In a way this conjunction is humanism writ large: we can experience refreshment through aesthetic bliss in the marvels of exemplary craftsmanship and organization, but the pearl of this process is enmeshed in consumer society. Post-renaissance, post-aristocracy, it is finance economy that enables 1.4 billion international tourists (in 2018) to travel to see the fruits of another culture. Tourism in this vein is motivated to a great extent by humanism; the industry is a sum of the following equation: surplus income from the finance economy (beyond the subsistence economy) plus the affective pull of expectation that one may experience the breadth of achievements of which mankind is capable.

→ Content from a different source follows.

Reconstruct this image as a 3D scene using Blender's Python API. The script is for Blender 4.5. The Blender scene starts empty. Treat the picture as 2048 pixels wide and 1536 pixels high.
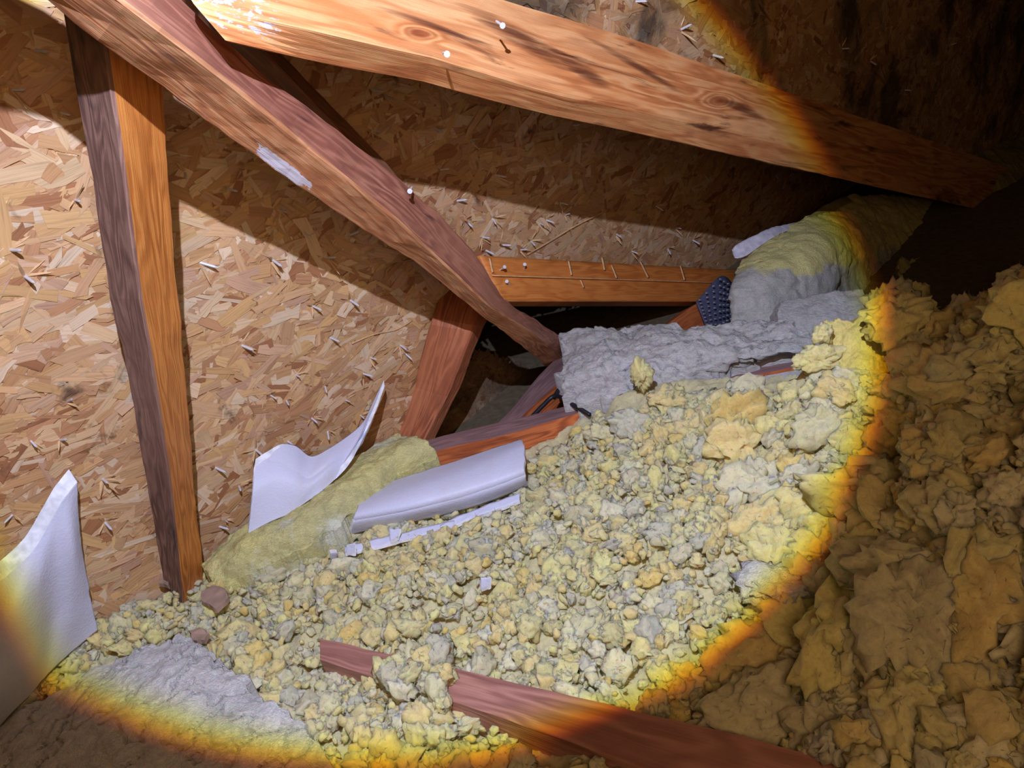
import bpy, math, random
import numpy as np
from mathutils import Vector, Matrix

random.seed(7); RNG = np.random.default_rng(7)
scn = bpy.context.scene; col = scn.collection

# ------------------------------------------------------------------ camera, world, light, exposure
FPX = 1500.0; CX, CY = 1024.0, 768.0
HCAM = 0.73                                    # camera height above the insulation bed (m)
upc = np.array([-.22, .877, .424]); upc /= np.linalg.norm(upc)      # world up seen by the camera (right, up, back)
fw = np.array([0, 0, -1.0]); yc = fw - fw.dot(upc) * upc; yc /= np.linalg.norm(yc)
xc = np.cross(yc, upc)
R = np.array([xc, yc, upc])                    # camera axes -> world axes
CAMP = np.array([0, 0, HCAM])
cam = bpy.data.objects.new('camera', bpy.data.cameras.new('camera')); col.objects.link(cam)
cam.matrix_world = Matrix([[*R[0], 0], [*R[1], 0], [*R[2], HCAM], [0, 0, 0, 1]])
cam.data.sensor_width = 36; cam.data.lens = 36 * FPX / 2048; cam.data.clip_start = .01
scn.camera = cam

def c2w(v): return CAMP + R @ np.array([v[0], -v[1], -v[2]])        # v = (right, down, forward)
def W(px, py, iz):
    z = 1.0 / iz
    return c2w(((px - CX) / FPX * z, (py - CY) / FPX * z, z))
def proj(P):
    """world (N,3) -> px, py, depth"""
    q = (np.atleast_2d(P) - CAMP) @ R
    z = -q[:, 2]; return CX + FPX * q[:, 0] / z, CY - FPX * q[:, 1] / z, z
def FL(px, py, h=0.0):
    """the point of the horizontal plane z = h seen at a pixel"""
    d = c2w(((px - CX) / FPX, (py - CY) / FPX, 1)) - CAMP
    t = (h - HCAM) / d[2]; return CAMP + d * t

world = bpy.data.worlds.new('attic_dark'); scn.world = world; world.use_nodes = True
world.node_tree.nodes['Background'].inputs[0].default_value = (1, .75, .5, 1)
world.node_tree.nodes['Background'].inputs[1].default_value = 0.0

LPOS = c2w((-.08, -.38, 0.0))
AX = c2w((-.045, .214, .976)) - CAMP
def spot(name, color, power, half, blend, rad=.006):
    l = bpy.data.lights.new(name, 'SPOT'); l.color = color; l.energy = power
    l.spot_size = math.radians(half * 2); l.spot_blend = blend; l.shadow_soft_size = rad
    o = bpy.data.objects.new(name, l); col.objects.link(o); o.location = LPOS
    o.rotation_euler = Vector(AX).to_track_quat('-Z', 'Y').to_euler()
    return o
# torch beam; the lens fringes, so the warm colours spread a little wider than the cool ones
spot('torch_beam_red', (1, .02, 0), 7.9, 32.4, .08)
spot('torch_beam_green', (0, 1, 0), 8.2, 32.15, .11)
spot('torch_beam_blue', (0, .02, 1), 11.6, 31.4, .16)
# weak warm fill: the torch light thrown back by the roof behind the photographer
fill = bpy.data.objects.new('bounce_fill', bpy.data.lights.new('bounce_fill', 'POINT')); col.objects.link(fill)
fill.data.energy = 2.3; fill.data.color = (1, .62, .34); fill.data.shadow_soft_size = .30; fill.location = c2w((.12, -.06, -.34)); fill.data.energy = 2.5
scn.view_settings.view_transform = 'Standard'; scn.view_settings.look = 'None'
scn.view_settings.exposure = 2.86; scn.view_settings.gamma = 1; scn.view_settings.use_curve_mapping = False

# ------------------------------------------------------------------ planes of the place (inverse depth, linear in the picture)
def iz_deck(x, y): return .625 - .000446 * (x - 800) - .00025 * (y - 880)
def iz_deck2(x, y): return .85 - .00055 * (x - 1220) - .0002 * (y - 62)
def plane_basis(f, x0, y0):
    p = [W(x, y, f(x, y)) for x, y in ((x0, y0), (x0 + 100, y0), (x0, y0 + 100))]
    n = np.cross(p[1] - p[0], p[2] - p[0]); n /= np.linalg.norm(n)
    if n.dot(CAMP - p[0]) < 0: n = -n
    return p[0], n
def ray_plane(px, py, p0, n):
    d = W(px, py, 1.0) - CAMP
    return CAMP + d * ((p0 - CAMP).dot(n) / d.dot(n))

# ------------------------------------------------------------------ noise
_PT = RNG.random((64, 64, 64)).astype(np.float32)
def vn(P):
    P = np.asarray(P, float); i = np.floor(P).astype(int); f = P - i; f = f * f * (3 - 2 * f); i &= 63; j = (i + 1) & 63
    x0, y0, z0 = i.T; x1, y1, z1 = j.T; fx, fy, fz = f.T
    a = _PT[x0, y0, z0] * (1 - fx) + _PT[x1, y0, z0] * fx; b = _PT[x0, y1, z0] * (1 - fx) + _PT[x1, y1, z0] * fx
    c = _PT[x0, y0, z1] * (1 - fx) + _PT[x1, y0, z1] * fx; d = _PT[x0, y1, z1] * (1 - fx) + _PT[x1, y1, z1] * fx
    return ((a * (1 - fy) + b * fy) * (1 - fz) + (c * (1 - fy) + d * fy) * fz) * 2 - 1
def fbm(P, octv=4, lac=2.1, gain=.5, ridge=False):
    s = np.zeros(len(P)); a = 1; P = np.array(P, float)
    for k in range(octv):
        v = vn(P + 17.3 * k); s += a * ((1 - 2 * np.abs(v)) if ridge else v); a *= gain; P = P * lac
    return s

# ------------------------------------------------------------------ materials
def srgb(r, g, b):
    f = lambda c: (c / 255 / 12.92) if c / 255 <= .04045 else ((c / 255 + .055) / 1.055) ** 2.4
    return (f(r), f(g), f(b), 1)
class NT:
    def __init__(s, name, rough=.8):
        s.m = bpy.data.materials.new(name); s.m.use_nodes = True; s.t = s.m.node_tree; s.t.nodes.clear()
        s.out = s.n('ShaderNodeOutputMaterial'); s.b = s.n('ShaderNodeBsdfPrincipled'); s.b.inputs['Roughness'].default_value = rough
        s.l(s.b.outputs[0], s.out.inputs[0])
    def n(s, t, **k):
        x = s.t.nodes.new(t)
        for a, v in k.items(): setattr(x, a, v)
        return x
    def l(s, a, b): s.t.links.new(a, b)
    def inp(s, sock, v):
        if hasattr(v, 'is_linked') or hasattr(v, 'links'): s.l(v, sock)
        else: sock.default_value = v
    def uv(s): return s.n('ShaderNodeTexCoord').outputs['UV']
    def ob(s): return s.n('ShaderNodeTexCoord').outputs['Object']
    def map(s, v, scale=(1, 1, 1), rot=(0, 0, 0), loc=(0, 0, 0)):
        m = s.n('ShaderNodeMapping'); s.l(v, m.inputs[0]); m.inputs['Scale'].default_value = scale
        m.inputs['Rotation'].default_value = rot; m.inputs['Location'].default_value = loc; return m.outputs[0]
    def noise(s, v, scale, detail=4, rough=.55, dist=0):
        m = s.n('ShaderNodeTexNoise'); s.l(v, m.inputs['Vector']); m.inputs['Scale'].default_value = scale
        m.inputs['Detail'].default_value = detail; m.inputs['Roughness'].default_value = rough; m.inputs['Distortion'].default_value = dist
        return m.outputs[0]
    def ramp(s, v, stops):
        r = s.n('ShaderNodeValToRGB'); s.l(v, r.inputs[0]); e = r.color_ramp.elements
        while len(e) < len(stops): e.new(.5)
        for i, (p, c) in enumerate(stops):
            e[i].position = p; e[i].color = c if not isinstance(c, (int, float)) else (c, c, c, 1)
        return r.outputs[0]
    def mix(s, f, a, b, mode='MIX'):
        m = s.n('ShaderNodeMix', data_type='RGBA', blend_type=mode); s.inp(m.inputs[0], f); s.inp(m.inputs[6], a); s.inp(m.inputs[7], b); return m.outputs[2]
    def math(s, op, a, b=0.0):
        m = s.n('ShaderNodeMath', operation=op); s.inp(m.inputs[0], a); s.inp(m.inputs[1], b); return m.outputs[0]
    def bump(s, h, dist=.002, st=1.0):
        m = s.n('ShaderNodeBump'); m.inputs['Strength'].default_value = st; m.inputs['Distance'].default_value = dist
        s.l(h, m.inputs['Height']); s.l(m.outputs[0], s.b.inputs['Normal'])
    def col(s, c): s.inp(s.b.inputs['Base Color'], c)
def attr(nt, name='tint'):
    a = nt.n('ShaderNodeAttribute'); a.attribute_name = name; return a.outputs[0]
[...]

As I wrote in an earlier post, tourism is a form of modern rootlessness, a form of coping through decadence; it embodies the magnetism of the unnamable through facile forms of the historicizing transmogrification of cities into living ethnographic museums. In the next post, I will consider the durability of this form of humanism, how it has been modified in our age of technological feats in communication and media, and what a post-humanism may look like.

References

James, Henry. (1883). The Madonna of the future. Library of America edition.

Urry, J. (1990). The tourist gaze: Leisure and travel in contemporary societies. London: Sage Publications.

Cassirer, Ernst (1963). The Individual and the Cosmos in Renaissance Philosophy. Translated with an Introduction by Mario Domandi. Blackwell.